-- Begin Records provided --

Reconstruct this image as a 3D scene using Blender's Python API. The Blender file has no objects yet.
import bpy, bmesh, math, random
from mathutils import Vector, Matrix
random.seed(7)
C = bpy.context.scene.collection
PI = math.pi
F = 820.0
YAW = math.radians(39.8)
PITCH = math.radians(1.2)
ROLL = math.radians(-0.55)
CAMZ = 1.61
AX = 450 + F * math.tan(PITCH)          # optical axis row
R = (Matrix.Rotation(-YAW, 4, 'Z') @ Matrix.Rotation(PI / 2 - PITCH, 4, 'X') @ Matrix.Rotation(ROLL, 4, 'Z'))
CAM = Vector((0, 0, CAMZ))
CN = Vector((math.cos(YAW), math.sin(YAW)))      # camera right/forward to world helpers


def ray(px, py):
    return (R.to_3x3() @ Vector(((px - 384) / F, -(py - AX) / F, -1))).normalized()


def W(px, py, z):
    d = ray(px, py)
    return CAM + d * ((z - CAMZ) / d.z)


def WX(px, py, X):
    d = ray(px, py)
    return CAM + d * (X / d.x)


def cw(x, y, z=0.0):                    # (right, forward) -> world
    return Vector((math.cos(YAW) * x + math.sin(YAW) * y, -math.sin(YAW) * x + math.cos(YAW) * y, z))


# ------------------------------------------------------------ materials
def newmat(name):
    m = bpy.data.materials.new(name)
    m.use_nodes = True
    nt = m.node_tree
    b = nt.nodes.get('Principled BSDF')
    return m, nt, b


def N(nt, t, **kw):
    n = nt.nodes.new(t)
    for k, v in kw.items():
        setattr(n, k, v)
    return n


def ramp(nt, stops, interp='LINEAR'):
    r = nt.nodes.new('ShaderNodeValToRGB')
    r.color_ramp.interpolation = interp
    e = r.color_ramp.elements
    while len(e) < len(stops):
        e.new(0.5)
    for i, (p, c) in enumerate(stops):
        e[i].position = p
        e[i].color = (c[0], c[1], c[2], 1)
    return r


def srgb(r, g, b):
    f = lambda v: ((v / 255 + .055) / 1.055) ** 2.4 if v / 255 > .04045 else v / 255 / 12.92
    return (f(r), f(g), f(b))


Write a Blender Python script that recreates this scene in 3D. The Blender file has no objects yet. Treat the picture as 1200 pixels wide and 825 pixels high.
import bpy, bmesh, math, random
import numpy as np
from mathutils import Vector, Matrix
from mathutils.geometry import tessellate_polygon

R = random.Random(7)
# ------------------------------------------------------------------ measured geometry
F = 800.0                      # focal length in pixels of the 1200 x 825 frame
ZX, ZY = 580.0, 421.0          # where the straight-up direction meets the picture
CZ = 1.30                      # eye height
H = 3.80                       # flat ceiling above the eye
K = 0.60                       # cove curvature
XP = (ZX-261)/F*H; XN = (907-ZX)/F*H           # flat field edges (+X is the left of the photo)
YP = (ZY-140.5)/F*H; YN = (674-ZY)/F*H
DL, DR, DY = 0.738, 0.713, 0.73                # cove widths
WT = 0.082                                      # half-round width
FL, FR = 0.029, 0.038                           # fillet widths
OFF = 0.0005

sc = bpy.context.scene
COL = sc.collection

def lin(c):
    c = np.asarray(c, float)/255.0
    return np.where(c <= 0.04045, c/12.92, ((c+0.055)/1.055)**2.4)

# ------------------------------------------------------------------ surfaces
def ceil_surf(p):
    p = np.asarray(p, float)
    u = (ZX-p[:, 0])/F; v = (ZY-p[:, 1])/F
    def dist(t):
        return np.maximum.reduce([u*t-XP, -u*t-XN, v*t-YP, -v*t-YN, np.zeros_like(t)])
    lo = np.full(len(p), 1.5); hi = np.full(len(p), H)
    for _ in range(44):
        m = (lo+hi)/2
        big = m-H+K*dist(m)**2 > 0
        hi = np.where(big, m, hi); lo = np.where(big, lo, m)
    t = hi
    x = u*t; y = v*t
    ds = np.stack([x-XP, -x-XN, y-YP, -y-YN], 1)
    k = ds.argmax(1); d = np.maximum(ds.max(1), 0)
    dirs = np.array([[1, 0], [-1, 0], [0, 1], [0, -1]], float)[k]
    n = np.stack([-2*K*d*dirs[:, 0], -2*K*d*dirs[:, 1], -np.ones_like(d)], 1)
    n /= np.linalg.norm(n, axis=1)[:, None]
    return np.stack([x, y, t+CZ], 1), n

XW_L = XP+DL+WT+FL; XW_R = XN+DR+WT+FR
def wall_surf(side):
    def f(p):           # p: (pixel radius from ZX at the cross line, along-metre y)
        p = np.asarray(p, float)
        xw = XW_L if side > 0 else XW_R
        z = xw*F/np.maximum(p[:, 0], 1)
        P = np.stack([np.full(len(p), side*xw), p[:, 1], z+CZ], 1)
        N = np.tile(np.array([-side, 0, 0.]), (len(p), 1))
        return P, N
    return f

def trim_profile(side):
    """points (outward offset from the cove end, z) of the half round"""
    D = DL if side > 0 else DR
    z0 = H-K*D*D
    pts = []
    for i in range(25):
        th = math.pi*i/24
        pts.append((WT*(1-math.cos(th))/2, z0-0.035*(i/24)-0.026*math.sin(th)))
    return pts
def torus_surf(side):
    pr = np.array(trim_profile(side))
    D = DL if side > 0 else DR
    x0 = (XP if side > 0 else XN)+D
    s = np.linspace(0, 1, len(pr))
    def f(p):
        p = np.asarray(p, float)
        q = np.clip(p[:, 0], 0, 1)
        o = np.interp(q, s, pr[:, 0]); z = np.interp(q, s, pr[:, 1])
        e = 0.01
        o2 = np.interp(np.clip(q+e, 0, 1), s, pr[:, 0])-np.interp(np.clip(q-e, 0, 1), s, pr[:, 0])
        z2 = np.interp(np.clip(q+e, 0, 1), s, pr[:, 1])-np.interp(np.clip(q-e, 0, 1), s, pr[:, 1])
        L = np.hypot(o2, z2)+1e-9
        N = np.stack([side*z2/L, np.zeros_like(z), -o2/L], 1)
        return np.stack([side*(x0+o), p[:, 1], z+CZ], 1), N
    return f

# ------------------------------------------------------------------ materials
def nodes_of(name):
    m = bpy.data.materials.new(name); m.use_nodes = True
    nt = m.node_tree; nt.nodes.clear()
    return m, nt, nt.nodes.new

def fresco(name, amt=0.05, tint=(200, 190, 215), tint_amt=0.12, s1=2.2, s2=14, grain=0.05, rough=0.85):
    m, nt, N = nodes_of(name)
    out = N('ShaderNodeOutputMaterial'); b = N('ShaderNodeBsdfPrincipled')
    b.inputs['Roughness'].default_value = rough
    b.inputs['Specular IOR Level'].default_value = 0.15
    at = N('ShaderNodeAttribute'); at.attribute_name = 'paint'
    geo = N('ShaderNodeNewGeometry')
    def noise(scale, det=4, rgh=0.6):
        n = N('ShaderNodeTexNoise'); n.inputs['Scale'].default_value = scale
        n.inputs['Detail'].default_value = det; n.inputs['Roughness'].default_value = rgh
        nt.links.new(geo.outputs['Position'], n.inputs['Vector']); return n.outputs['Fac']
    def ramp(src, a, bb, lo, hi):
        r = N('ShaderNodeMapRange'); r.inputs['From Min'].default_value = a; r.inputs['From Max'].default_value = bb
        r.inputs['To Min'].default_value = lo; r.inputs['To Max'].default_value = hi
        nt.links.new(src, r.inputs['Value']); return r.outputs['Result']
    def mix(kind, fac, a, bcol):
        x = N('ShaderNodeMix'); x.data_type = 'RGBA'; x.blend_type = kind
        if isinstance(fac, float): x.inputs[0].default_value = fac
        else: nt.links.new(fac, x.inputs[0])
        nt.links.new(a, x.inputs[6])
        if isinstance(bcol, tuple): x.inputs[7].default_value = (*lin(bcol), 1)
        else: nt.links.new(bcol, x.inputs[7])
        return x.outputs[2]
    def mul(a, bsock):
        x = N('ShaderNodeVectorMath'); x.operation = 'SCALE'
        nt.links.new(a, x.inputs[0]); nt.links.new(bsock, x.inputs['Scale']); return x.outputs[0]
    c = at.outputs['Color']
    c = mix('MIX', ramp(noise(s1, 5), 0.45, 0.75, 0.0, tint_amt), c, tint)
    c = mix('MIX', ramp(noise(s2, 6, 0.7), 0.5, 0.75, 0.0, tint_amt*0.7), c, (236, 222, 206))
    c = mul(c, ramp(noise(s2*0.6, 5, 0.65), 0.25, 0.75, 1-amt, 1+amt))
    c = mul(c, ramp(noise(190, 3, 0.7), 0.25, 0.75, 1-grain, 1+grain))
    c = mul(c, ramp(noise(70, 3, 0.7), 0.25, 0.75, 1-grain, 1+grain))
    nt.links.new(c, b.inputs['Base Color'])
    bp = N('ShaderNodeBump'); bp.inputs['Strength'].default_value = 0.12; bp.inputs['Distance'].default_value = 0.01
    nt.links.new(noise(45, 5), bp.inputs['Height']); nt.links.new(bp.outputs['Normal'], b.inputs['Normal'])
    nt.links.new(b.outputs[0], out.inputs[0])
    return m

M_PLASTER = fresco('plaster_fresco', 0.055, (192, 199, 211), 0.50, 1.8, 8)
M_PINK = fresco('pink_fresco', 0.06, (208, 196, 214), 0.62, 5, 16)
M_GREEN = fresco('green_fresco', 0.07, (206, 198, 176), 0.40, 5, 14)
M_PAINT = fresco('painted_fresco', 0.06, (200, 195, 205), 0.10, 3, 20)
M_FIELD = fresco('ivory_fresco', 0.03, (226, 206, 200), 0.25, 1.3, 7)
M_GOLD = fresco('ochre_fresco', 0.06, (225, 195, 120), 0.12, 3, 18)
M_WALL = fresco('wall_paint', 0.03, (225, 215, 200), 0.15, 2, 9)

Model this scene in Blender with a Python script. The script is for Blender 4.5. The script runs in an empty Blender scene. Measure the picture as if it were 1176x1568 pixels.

-- End Records provided --

■ **Instructions for the task**
Return only the lines spanning from the first line of the material through the line with "return CAM + d * ((z - CAMZ) / d.z)", copied exactly, both ends kept.

■ **Expected answer**
Reconstruct this image as a 3D scene using Blender's Python API. The Blender file has no objects yet.
import bpy, bmesh, math, random
from mathutils import Vector, Matrix
random.seed(7)
C = bpy.context.scene.collection
PI = math.pi
F = 820.0
YAW = math.radians(39.8)
PITCH = math.radians(1.2)
ROLL = math.radians(-0.55)
CAMZ = 1.61
AX = 450 + F * math.tan(PITCH)          # optical axis row
R = (Matrix.Rotation(-YAW, 4, 'Z') @ Matrix.Rotation(PI / 2 - PITCH, 4, 'X') @ Matrix.Rotation(ROLL, 4, 'Z'))
CAM = Vector((0, 0, CAMZ))
CN = Vector((math.cos(YAW), math.sin(YAW)))      # camera right/forward to world helpers


def ray(px, py):
    return (R.to_3x3() @ Vector(((px - 384) / F, -(py - AX) / F, -1))).normalized()


def W(px, py, z):
    d = ray(px, py)
    return CAM + d * ((z - CAMZ) / d.z)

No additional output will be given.